I think this can apply as well to the BenOp conversation. The Benedict Option presupposes that such a thing as “secular culture” actually exists and is actually opposed to the life and witness of Christians. This is not a presupposition shared by all. If you believe, for example, that human sin can be sufficiently described by concepts such as power structures and systemic injustice, then the idea of an encroaching “secular culture” doesn’t make sense. The Sexual Revolution cannot be thought of as inherently contrary to the gospel if what we mean when we say “sin” is only–or primarily–the oppression of other people’s autonomous wills. Sexual relativism does in fact end in violent rape culture, but it doesn’t begin there, and a narrative of Christian mission that cannot coherently call to repentance “victimless” sins doesn’t have a category for something like the Benedict Option.
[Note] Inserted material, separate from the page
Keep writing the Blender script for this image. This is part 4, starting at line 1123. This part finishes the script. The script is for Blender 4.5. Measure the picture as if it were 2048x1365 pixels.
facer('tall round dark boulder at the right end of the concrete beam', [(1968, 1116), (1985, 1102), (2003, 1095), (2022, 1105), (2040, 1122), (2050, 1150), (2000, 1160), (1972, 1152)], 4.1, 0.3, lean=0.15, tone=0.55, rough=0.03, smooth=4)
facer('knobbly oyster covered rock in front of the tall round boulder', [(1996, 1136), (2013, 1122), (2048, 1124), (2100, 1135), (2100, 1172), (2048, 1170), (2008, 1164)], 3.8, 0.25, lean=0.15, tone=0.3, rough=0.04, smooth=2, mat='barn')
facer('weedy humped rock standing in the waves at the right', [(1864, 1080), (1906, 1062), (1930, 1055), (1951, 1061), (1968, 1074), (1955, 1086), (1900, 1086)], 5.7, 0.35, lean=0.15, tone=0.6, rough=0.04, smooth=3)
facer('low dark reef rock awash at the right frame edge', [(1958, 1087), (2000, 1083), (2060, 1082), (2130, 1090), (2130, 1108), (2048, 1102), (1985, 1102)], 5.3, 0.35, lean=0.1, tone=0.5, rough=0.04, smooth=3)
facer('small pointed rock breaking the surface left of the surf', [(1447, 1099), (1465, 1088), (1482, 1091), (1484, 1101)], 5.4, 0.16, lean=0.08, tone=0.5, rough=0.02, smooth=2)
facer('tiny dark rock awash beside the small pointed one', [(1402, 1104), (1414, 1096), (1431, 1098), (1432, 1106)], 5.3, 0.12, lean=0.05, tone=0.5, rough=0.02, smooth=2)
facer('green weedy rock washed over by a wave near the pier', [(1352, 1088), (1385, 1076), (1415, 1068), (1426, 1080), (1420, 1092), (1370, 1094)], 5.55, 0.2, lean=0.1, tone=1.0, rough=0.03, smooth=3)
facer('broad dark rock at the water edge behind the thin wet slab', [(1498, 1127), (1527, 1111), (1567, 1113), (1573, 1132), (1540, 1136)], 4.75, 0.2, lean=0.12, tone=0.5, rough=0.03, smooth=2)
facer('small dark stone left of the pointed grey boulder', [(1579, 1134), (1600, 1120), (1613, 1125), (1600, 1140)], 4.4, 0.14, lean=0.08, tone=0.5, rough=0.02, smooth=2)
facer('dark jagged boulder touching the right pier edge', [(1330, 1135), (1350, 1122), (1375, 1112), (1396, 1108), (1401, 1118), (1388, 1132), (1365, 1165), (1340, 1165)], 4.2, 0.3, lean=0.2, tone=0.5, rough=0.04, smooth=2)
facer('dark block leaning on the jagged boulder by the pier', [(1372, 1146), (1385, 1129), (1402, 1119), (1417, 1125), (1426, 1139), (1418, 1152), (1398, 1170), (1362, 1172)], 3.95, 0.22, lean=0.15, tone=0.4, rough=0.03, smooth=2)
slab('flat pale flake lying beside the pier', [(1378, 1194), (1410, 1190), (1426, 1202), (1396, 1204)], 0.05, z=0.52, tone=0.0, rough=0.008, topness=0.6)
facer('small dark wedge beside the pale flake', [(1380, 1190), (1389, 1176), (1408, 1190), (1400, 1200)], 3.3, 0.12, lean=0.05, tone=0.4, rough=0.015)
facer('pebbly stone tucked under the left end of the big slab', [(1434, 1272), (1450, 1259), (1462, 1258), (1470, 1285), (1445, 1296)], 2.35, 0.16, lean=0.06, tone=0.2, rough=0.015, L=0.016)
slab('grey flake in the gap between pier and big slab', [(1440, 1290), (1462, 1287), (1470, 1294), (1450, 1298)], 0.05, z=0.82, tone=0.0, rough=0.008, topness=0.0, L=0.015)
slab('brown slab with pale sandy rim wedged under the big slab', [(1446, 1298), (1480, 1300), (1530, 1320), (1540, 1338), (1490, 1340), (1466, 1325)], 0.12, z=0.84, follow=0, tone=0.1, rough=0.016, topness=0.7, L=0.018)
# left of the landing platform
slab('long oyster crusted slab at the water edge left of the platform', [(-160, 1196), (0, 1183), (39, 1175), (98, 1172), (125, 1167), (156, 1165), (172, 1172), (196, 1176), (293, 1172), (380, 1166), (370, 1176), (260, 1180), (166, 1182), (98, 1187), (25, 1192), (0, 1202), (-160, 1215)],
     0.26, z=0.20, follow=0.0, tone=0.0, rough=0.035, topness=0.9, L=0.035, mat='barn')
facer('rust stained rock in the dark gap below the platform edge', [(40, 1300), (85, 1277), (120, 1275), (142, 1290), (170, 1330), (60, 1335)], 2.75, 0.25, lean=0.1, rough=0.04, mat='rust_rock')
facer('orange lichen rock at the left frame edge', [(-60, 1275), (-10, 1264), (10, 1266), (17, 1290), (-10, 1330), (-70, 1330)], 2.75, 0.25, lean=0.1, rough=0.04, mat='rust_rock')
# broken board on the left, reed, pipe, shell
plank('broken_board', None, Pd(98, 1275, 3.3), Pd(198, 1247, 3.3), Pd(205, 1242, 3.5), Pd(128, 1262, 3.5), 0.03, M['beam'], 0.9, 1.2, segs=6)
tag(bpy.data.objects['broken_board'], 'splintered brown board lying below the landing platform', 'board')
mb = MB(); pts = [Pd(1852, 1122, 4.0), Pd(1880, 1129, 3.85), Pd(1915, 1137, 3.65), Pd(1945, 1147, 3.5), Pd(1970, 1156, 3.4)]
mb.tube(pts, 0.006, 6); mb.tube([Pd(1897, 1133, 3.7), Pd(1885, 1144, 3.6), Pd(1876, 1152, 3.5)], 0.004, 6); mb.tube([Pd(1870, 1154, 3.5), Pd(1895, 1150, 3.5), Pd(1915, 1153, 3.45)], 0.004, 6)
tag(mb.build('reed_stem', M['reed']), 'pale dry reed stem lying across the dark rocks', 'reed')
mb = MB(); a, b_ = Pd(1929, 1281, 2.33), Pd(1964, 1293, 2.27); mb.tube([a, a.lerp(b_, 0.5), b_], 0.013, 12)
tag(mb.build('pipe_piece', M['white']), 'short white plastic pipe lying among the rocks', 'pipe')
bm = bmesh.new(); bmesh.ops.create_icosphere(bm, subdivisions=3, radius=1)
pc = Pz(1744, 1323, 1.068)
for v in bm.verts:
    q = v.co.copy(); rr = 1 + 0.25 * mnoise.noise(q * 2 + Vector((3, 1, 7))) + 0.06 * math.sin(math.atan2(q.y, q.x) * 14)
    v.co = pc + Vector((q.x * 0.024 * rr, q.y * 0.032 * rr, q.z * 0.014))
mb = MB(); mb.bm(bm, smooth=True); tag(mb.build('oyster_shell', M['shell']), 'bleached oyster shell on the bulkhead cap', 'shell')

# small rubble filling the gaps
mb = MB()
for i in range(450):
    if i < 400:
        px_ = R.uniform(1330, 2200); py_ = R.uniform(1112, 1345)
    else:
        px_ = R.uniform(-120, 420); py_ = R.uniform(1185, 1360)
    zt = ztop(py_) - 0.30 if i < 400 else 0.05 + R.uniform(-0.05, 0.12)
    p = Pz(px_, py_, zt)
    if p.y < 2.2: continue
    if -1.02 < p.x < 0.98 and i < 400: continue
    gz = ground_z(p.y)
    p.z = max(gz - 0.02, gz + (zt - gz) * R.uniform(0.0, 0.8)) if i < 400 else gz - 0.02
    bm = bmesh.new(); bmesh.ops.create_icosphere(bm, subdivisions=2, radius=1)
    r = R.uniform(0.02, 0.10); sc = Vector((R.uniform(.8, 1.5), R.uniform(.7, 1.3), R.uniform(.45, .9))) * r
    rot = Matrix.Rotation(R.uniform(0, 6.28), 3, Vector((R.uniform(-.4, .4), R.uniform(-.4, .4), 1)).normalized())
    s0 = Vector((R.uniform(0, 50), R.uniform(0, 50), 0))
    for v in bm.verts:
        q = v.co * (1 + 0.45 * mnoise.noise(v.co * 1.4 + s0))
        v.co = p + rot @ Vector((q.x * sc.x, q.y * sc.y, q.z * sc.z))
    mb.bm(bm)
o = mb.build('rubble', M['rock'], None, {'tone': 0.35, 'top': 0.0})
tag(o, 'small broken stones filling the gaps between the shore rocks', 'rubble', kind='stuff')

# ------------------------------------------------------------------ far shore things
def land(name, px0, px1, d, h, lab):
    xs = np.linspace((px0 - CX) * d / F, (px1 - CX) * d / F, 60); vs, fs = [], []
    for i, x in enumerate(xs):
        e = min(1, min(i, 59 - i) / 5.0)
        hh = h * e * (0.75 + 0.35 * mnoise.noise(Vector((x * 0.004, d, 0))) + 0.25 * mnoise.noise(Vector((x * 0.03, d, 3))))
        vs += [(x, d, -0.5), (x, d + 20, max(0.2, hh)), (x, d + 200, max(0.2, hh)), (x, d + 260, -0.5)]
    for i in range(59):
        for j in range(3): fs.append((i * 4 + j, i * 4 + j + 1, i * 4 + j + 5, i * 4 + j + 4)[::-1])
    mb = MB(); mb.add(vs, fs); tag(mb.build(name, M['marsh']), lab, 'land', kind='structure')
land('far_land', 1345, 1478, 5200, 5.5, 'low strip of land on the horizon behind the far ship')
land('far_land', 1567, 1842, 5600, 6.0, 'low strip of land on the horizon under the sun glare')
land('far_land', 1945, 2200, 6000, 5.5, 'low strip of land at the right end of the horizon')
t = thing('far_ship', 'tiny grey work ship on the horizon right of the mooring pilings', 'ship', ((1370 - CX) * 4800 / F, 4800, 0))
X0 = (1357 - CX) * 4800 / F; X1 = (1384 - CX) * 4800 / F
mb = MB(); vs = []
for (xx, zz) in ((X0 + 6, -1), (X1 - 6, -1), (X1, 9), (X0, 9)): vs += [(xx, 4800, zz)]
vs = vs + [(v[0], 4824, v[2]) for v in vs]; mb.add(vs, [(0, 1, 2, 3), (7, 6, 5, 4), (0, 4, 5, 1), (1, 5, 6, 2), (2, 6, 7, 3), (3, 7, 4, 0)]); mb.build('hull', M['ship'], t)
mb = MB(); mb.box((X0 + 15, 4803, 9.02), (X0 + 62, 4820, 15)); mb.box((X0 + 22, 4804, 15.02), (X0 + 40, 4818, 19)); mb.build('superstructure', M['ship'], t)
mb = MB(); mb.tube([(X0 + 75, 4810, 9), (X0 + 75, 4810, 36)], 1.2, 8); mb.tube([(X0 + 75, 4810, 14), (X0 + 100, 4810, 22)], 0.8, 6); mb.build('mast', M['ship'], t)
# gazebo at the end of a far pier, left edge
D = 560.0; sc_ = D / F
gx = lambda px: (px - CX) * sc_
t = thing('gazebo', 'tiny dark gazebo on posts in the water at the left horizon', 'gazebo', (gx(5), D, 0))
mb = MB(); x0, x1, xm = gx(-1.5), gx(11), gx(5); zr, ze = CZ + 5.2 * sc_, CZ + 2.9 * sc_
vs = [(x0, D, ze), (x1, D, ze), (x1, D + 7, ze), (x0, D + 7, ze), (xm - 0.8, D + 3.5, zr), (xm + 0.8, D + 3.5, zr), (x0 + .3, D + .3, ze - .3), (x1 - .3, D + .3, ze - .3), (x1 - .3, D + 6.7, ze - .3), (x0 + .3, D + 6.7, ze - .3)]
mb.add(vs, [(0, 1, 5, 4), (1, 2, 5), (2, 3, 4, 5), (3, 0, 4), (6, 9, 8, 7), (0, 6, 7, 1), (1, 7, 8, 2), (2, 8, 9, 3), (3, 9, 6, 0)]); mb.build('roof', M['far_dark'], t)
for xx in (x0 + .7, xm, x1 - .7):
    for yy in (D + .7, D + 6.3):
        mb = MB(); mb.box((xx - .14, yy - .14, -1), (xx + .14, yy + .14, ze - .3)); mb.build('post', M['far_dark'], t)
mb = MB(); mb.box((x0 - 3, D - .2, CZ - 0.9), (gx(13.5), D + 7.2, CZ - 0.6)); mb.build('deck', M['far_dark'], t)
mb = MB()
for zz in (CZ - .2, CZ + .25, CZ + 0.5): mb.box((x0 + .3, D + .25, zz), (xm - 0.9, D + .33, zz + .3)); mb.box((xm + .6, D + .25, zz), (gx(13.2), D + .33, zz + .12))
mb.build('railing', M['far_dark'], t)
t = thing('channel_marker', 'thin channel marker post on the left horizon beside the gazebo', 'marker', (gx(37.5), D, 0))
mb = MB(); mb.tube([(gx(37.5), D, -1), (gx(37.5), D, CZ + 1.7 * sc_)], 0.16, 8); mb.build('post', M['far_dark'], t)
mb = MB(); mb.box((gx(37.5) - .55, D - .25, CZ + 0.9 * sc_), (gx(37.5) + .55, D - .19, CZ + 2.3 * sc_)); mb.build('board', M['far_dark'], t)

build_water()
Like homeschooling, the BenOp assumes that Christian faithfulness entails the public square but does not terminate in it. Again, this is not a persuasion that all self-described evangelicals have. If your eschatology denies the invasive character of the coming kingdom, and instead solely articulates the transformation of the current world, then it won’t make sense to prioritize fidelity to the gospel itself–fidelity to doctrine–at the risk of losing opportunities in the public square. Believing that attending to our own Christian institutions and practices is a fundamentally selfish thing to do is not unlike believing that families who homeschool prevent their children from being salt and light.

An idea like the Benedict Option makes an assortment of presuppositions about the nature of Christian faith and the mission of the church. These presuppositions may be right or they may be wrong, but they are at the foundation, either way, of something much larger than just an intramural scrimmage over a new book. I think what we are seeing, particularly in some of the more visceral responses to the BenOp, is a division over major theological and ethical questions that evangelicals have too often pretended weren’t there or weren’t “relevant” to the life of the church. To the extent that this conversation over Dreher’s ideas brings more clarity to these divisions, I think we can be grateful for it.